El primer regalo que nos ha hecho la Biblia, y sobre todo los profetas, a lo largo de milenios, ha sido el de protegernos contra la producción de ídolos, que es la experiencia “religiosa” más corriente bajo el sol. Cuando pronunciamos la palabra “Dios”, lo más frecuente es que el eco nos devuelva nuestra propia voz reflejada en las obras de nuestras manos. La Biblia es un mapa que nos guía por regiones espirituales y humanas donde es posible (aunque nunca seguro) que nuestra voz orante y nuestro grito sean recogidos por Alguien distinto de nosotros mismos, distinto de nuestras obras y de nuestros amigos.

La Biblia y los profetas saben muy bien, porque lo han aprendido en el dolor de la fidelidad a la verdad de la palabra, que los hombres son constructores naturales de ídolos a los que, de vez en cuando y de buena fe, llaman también YHWH, Jesús o Alá. Lo saben muy bien y por eso nos lo siguen repitiendo de muchas maneas, aun a sabiendas de que no nos gusta oírlo y ni siquiera vamos a entenderlo. Estamos demasiado acostumbrados  a nuestros ritos idolátricos consolatorios. La Biblia y los profetas nos ayudan pero no porque nos digan quién es el verdadero Dios y de qué está hecho (la Biblia es también un gran silencio y una gran ausencia de Dios) sino porque nos dicen sobre todo lo que Dios no es. Nos enseñan a reconocer los ídolos que hay a nuestro alrededor y en nuestro interior. La Biblia es un gran ejercicio de anti-idolatría, porque el Dios bíblico no ha hecho del hombre un ídolo. El hombre ha sido creado a “imagen de Elohim” pero no se ha convertido en ídolo de Dios. Es obra de sus manos, pero no ídolo. Podría haberlo sido, dada su belleza, pues fue hecho poco “inferior a los Elohim” (Salmo 8). El Dios bíblico está tan enamorado del hombre que hasta sueña en ser como él. Pero lo mantiene separado y distinto, sin hacer un ídolo de él. Esta decisión tiene un precio muy alto: para que no se convierta en ídolo de Dios, al Adam se le da la libertad de evolucionar, de cambiar, de pecar e incluso de negar a Dios y renegar de él, de transformarlo en un becerro de oro, e incluso de clavarlo en una cruz. Un precio altísimo y un valor infinito. ¿Cuándo nos daremos verdaderamente cuenta de ello?

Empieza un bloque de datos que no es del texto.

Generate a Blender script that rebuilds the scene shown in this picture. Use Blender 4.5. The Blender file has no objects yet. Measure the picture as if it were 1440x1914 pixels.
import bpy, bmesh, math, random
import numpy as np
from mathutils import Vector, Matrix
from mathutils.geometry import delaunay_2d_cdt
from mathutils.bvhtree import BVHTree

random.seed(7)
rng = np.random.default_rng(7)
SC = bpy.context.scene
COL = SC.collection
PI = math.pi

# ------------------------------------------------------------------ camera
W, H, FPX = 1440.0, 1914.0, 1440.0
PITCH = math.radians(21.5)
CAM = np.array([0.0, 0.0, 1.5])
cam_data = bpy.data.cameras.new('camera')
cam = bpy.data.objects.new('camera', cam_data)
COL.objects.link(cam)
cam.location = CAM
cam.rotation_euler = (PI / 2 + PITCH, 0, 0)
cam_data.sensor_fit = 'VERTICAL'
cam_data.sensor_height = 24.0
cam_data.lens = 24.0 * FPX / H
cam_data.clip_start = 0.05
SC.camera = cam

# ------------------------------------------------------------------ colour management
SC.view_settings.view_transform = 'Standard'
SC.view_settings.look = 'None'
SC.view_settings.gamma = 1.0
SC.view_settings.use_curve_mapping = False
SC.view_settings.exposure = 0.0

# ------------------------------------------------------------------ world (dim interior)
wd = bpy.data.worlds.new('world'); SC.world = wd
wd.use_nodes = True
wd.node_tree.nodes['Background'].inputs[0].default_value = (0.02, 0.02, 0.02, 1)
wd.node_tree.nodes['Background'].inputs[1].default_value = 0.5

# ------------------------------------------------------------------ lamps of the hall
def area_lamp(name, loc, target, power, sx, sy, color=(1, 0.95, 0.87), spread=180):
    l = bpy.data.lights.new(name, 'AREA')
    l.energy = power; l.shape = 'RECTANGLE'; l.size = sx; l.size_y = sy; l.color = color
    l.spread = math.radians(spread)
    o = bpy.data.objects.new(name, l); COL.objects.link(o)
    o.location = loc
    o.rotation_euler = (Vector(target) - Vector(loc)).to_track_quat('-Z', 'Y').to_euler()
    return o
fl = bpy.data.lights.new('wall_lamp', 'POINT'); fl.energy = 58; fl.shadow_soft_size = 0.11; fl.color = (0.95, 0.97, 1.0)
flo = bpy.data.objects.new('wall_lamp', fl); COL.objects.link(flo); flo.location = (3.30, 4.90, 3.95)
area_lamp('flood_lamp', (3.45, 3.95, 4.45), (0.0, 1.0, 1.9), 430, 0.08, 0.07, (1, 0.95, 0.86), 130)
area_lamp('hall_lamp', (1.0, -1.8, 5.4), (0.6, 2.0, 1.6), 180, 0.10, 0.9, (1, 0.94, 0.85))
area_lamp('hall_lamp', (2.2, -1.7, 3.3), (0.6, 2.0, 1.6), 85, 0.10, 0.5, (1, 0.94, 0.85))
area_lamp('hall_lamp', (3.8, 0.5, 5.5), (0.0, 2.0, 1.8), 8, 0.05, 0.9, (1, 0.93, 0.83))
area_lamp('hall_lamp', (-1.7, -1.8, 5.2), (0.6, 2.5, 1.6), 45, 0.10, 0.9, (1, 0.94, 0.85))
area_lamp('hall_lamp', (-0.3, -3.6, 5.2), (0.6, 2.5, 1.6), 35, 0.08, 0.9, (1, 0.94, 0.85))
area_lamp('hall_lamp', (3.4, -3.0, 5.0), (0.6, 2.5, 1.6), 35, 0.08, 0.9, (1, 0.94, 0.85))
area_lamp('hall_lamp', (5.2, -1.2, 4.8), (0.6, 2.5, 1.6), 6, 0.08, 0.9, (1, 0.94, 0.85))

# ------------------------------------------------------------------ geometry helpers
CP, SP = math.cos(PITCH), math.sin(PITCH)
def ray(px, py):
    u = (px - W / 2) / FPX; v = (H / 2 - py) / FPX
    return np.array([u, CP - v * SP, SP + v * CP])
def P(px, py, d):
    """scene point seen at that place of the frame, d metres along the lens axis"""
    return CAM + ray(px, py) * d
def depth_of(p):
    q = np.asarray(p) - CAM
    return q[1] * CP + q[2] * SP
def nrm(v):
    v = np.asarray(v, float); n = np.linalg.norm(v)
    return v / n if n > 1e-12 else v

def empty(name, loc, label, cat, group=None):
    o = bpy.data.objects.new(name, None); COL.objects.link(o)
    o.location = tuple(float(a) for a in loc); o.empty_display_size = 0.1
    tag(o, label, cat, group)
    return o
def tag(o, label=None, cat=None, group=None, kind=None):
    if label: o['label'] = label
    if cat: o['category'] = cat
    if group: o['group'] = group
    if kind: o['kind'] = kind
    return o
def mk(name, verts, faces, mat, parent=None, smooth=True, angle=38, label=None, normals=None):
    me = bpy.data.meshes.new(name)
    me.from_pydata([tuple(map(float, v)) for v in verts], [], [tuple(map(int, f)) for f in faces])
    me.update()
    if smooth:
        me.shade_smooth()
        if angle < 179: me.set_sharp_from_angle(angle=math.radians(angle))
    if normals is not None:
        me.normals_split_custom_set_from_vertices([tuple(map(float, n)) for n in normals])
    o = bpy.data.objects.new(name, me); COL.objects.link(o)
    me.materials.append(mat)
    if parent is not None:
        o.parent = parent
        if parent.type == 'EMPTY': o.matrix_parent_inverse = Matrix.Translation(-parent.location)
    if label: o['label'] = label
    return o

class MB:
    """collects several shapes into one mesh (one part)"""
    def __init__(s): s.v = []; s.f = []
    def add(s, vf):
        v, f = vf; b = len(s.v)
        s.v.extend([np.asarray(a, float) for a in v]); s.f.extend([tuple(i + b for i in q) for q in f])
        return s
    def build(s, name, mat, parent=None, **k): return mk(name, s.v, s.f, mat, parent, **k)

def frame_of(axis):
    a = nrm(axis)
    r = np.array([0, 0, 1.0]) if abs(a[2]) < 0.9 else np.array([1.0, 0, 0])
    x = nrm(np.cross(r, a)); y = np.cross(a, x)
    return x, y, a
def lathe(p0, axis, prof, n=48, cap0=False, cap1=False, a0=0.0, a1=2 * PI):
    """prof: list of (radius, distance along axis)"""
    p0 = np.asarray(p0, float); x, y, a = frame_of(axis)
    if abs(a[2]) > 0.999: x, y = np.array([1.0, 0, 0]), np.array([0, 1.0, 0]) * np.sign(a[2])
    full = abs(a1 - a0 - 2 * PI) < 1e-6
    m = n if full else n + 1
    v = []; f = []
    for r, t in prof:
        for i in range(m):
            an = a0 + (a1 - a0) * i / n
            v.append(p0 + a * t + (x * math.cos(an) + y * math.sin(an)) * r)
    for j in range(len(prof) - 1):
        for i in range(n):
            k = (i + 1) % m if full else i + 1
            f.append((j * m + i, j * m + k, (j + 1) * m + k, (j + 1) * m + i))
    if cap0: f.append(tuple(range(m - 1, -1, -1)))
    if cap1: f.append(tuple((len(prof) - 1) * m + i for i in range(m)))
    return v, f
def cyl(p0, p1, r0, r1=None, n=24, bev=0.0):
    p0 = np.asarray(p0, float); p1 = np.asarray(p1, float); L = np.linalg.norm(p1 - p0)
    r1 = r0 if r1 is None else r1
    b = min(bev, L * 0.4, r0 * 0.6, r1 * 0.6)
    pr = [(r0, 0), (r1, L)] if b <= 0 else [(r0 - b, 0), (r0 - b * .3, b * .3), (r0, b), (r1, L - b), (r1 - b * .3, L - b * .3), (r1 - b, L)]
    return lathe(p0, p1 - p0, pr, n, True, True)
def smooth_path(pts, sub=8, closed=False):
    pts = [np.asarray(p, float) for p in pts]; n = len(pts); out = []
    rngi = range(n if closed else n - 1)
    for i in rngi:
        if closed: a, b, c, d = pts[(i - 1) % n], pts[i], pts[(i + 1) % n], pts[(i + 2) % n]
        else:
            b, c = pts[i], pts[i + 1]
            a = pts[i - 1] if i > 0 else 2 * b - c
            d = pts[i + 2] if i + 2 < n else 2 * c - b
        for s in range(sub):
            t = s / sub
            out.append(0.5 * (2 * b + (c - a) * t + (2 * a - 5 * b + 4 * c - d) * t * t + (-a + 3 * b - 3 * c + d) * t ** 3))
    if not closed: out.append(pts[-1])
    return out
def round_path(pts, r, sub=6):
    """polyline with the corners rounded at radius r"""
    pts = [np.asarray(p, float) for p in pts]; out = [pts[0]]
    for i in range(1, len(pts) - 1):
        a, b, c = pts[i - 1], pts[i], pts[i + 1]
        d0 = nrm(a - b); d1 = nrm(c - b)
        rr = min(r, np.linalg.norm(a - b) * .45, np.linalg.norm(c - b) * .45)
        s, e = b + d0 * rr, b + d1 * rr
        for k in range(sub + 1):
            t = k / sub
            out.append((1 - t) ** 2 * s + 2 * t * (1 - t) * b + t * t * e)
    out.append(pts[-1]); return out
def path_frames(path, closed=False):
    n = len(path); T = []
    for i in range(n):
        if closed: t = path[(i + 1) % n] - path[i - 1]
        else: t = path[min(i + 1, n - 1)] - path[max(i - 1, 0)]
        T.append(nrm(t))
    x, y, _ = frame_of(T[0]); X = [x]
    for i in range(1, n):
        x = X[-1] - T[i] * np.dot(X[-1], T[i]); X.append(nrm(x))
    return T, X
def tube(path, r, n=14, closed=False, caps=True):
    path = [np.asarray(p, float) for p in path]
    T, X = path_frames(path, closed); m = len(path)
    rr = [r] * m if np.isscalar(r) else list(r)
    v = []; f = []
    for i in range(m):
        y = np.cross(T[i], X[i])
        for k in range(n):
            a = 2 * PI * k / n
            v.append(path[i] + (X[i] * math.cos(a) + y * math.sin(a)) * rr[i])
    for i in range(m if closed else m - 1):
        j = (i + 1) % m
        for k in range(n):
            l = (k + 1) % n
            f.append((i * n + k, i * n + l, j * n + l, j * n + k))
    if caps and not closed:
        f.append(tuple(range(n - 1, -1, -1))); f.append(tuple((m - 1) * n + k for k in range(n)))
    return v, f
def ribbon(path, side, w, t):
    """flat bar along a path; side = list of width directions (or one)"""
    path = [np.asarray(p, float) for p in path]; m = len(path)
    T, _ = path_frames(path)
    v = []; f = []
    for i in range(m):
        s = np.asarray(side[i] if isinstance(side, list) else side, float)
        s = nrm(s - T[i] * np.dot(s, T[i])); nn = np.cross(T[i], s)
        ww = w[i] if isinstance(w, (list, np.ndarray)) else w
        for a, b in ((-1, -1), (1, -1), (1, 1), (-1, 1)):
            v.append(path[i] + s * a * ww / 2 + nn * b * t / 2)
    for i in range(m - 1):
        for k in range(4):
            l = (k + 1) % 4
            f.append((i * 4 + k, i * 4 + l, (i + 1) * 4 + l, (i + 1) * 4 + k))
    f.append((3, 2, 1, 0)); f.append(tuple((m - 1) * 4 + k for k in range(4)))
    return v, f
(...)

La inmensa dignidad del hombre hace que los peligros más profundos para la fe aniden precisamente en el corazón de las religiones, no fuera de ellas. La verdadera vida espiritual comenzará el día, bendito día, que nos demos cuenta de que nos hemos pasado la vida hablando con nosotros mismos o con un ídolo, mientras estábamos convencidos de que hablábamos con Dios. Ese día puede empezar una nueva vida, en medio de un gran silencio y un gran vacío, donde descubramos con agradecimiento a los profetas, nos convirtamos en sus compañeros de viaje y aprendemos otra fe no idolátrica.

Nosotros seguimos produciendo ídolos y llamándoles Dios. Los profetas nos siguen repitiendo lo mismo. Así es como nos aman.